Saturday, November 12, 2011

Life Phases

I heard from one of my students who moved this week. One of reasons I love what I do is getting to really connect with amazing people. It is always hard to "lose" someone to a move. Especially since I do not teach where they are moving.
Every year when I do my "6 week challenge", I am amazed at how every single person who signs up is lonely on some level. The most beautiful and exciting person/life has "holes" in it. Areas that are lacking on some level. The feeling of connecting, being "seen" and loved are what make us happy. Knowing we are valued,making a difference in someone else's life and sharing a bond with another human being are as needed as food and water if we are to "thrive".
In all phases of life, we ache for something and mourn the loss of something else. When we are children, we want to "be older" and we want our freedom passionately. Never realizing the responsibility and stress that comes with it. We search for a "life mate" or we search for Mr/Mrs. Excitement. The journey and beauty of the search is only seen clearly in hindsight. Every one of my single friends laments their singledom. Anyone married (who is honest with themselves) will admit that there is a kind of "loss" in the mystery of "how your life will unfold" being behind you. You can love your spouse deeply and have a very satisfying marriage but the thrill of discovering someone and "falling in love" is behind you.

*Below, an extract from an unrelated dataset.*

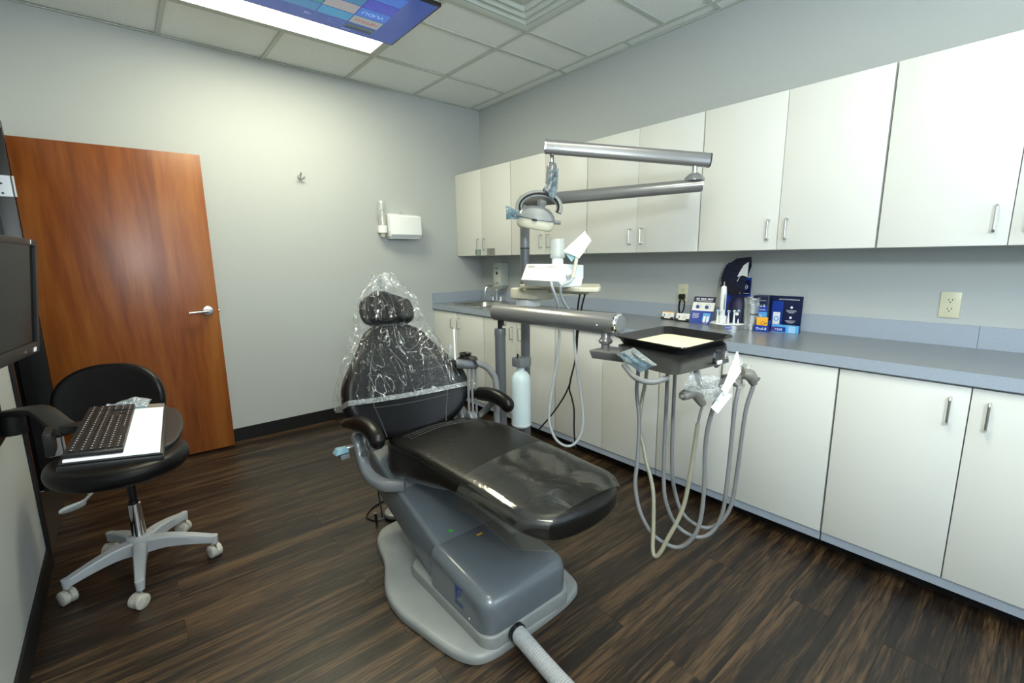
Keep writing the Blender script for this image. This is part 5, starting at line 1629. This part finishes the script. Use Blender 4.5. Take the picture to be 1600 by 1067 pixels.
pad = thing('paper_pad', 'stack of white paper sheets lying under the keyboard', 'paper', V(-2.9, -2.2, KZ))
obj('sheets', box((0.012, 0.008, 0.001), (0.196, 0.455, 0.007), 0.001, kf), M['paper'], pad, smooth=0)
kbx = frame(kf @ V(0.010, 0.014, 0.0075), kf.col[0].xyz + V(0, 0, 0.010), kf.col[1].xyz) @ Matrix.Diagonal((0.88, 1.03, 1, 1))
kb = thing('keyboard', 'black full-size keyboard with white lettering on the wall tray', 'keyboard', kf @ V(0.07, 0.2, 0.007))
KW_, KL = 0.128, 0.435
obj('base', box((0, 0, 0), (KW_, KL, 0.012), 0.003, kbx), M['bplastic'], kb)
bm = bmesh.new()
lb_ = bmesh.new()
random.seed(5)
rows = [0.012, 0.034, 0.053, 0.072, 0.091, 0.110]
for ri, x in enumerate(rows):
    yy = 0.010
    segs = []
    pitch = 0.0187
    n = 15
    while yy < KL - 0.012:
        w = 0.0165
        seg_i = (yy - 0.010) / pitch
        if ri == 5 and 4.0 < seg_i < 9: w = pitch * 5.2
        gap = 0
        if 0.295 < yy < 0.303 or 0.358 < yy < 0.366: yy += 0.006
        if ri == 4 and 0.30 < yy < 0.318 or (ri == 4 and 0.335 < yy < 0.36) or (ri == 3 and 0.30 < yy < 0.36):
            yy += pitch; continue
        bx(bm, (x, yy, 0.012), (x + (0.013 if ri == 0 else 0.0165), min(yy + w, KL - 0.01), 0.0158), 0.0, 0, kbx)
        bx(lb_, (x + 0.004, yy + 0.004, 0.0158), (x + 0.0066, yy + 0.0066, 0.0161), 0, 0, kbx)
        yy += w + 0.0022
obj('keys', bm, M['bplastic'], kb, kind='stuff', smooth=0)
obj('key_lettering', lb_, M['inkw'], kb, kind='stuff', smooth=0)
hl = thing('plastic_card', 'clear plastic sleeve with a brown card at the far end of the tray', 'card', kf @ V(0.16, 0.45, 0.0))
obj('card', box((0.10, 0.457, 0.003), (0.186, 0.512, 0.0045), 0, kf), M['taupe'], hl, smooth=0)
obj('sleeve', box((0.02, 0.457, 0.001), (0.198, 0.524, 0.0025), 0, kf), M['trayh'] if 0 else M['clearcup'], hl, smooth=0)
pouch('blue_pouch', 'crumpled blue plastic pouch at the far end of the keyboard', 'pouch', kf @ V(0.03, 0.462, 0.012), kf @ V(0.15, 0.448, 0.012), kf @ V(0.165, 0.515, 0.020), kf @ V(0.05, 0.50, 0.018), M['bluef'], 0.012, 21)

# ================================================================== things on the countertop
TZ_ = CZ + 0.0005


def onct(u, v, x):
    """the point of the countertop seen in column u at a given distance x from the wall"""
    d = F + R * ((u - 800) / 726.154) + U * ((533.5 - v) / 726.154)
    t = (x + 2.84987) / d.x
    return V(x, -3.85089 + d.y * t, TZ_)


vdir = V(-0.62, -0.78, 0)           # roughly towards the camera
rdir = V(0.78, -0.62, 0)            # to the right as the camera sees it
facing = lambda o: frame(o, rdir, (0, 0, 1))   # upright panel, z towards the camera


def wallface(o, yaw=0.0, lean=0.0):
    """x to the viewer's right, y up (leaning back), z outwards"""
    x = V(math.sin(yaw), -math.cos(yaw), 0)
    out = V(-math.cos(yaw), -math.sin(yaw), 0)
    return frame(o, x, V(0, 0, 1) - out * lean)


# business cards
for (u, v, x, lab, col_, w) in ((1043, 494, -0.085, 'left business card stack with an orange top edge, in its black holder', 'orange', 0.078), (1066, 501, -0.105, 'right business card stack, all white, in its clear-fronted black holder', None, 0.085)):
    o = onct(u, v, x)
    f = wallface(o, 0.15, 0.35)
    t = thing('card_holder', 'black business card holder with ' + ('an orange-topped card, the left one' if col_ else 'a plain white card, the right one'), 'card holder', o)
    bm = bmesh.new()
    bx(bm, (-w / 2 - 0.003, 0, -0.020), (w / 2 + 0.003, 0.006, 0.012), 0.001, 0, f)
    bx(bm, (-w / 2 - 0.003, 0, 0.008), (-w / 2 + 0.018, 0.016, 0.011), 0.001, 0, f)
    bx(bm, (w / 2 - 0.018, 0, 0.008), (w / 2 + 0.003, 0.016, 0.011), 0.001, 0, f)
    bx(bm, (-w / 2 - 0.003, 0, -0.02), (w / 2 + 0.003, 0.03, -0.016), 0.001, 0, f)
    obj('tray', bm, M['bplastic'], t)
    c = obj('card_stack', box((-w / 2, 0.006, -0.012), (w / 2, 0.052, 0.004), 0, f), M['cardw'], None, lab, 'business cards', smooth=0)
    bm = bmesh.new()
    for q in range(4): bx(bm, (-0.005, 0.016 + q * 0.007, 0.004), (0.028 - 0.006 * (q % 2), 0.0175 + q * 0.007, 0.0045), 0, 0, f)
    bx(bm, (-0.030, 0.020, 0.004), (-0.018, 0.036, 0.0045), 0, 0, f)
    obj('printed_lines', bm, M['greyp'], c, smooth=0)
    if col_: obj('orange_band', box((-w / 2, 0.046, 0.004), (w / 2, 0.052, 0.0046), 0, f), M['orange'], c, smooth=0)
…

As a Mother of twins, I remember asking everyone "when does it get easier?". I laugh at that question now. "It" doesn't get harder or easier, it just changes. You have to physically work with a baby. Changing diapers, feeding, bathing etc. As your child grows, you have to "direct" them into doing those things themselves (hopefully not changing diapers but you get the idea). Some days, I think it was easier when I could just do it myself. The worries change and we swap one issue for another as we journey through life. I used to worry that my kids might get burned by a hot stove. Now I worry about them being burned by an unkind word.
At 44, I find it harder to have "fun". Having been blessed with quite an eventful life, there is not much I "can't wait for". I am grateful for the security and peace of my life but at the same time, I see my "unsettled" friends and see the fun and beauty of the "searching" that they can't see.
All of us move through phases of our lives. Some are clearly awesome. Some really do stink. Mostly, they have an olio of extremes and gentle waves of happiness and challenges. What a gift it would be (to ourselves) if we were able to see with clarity, while we are "IN IT", the wonder of our own lives exactly where we are right now.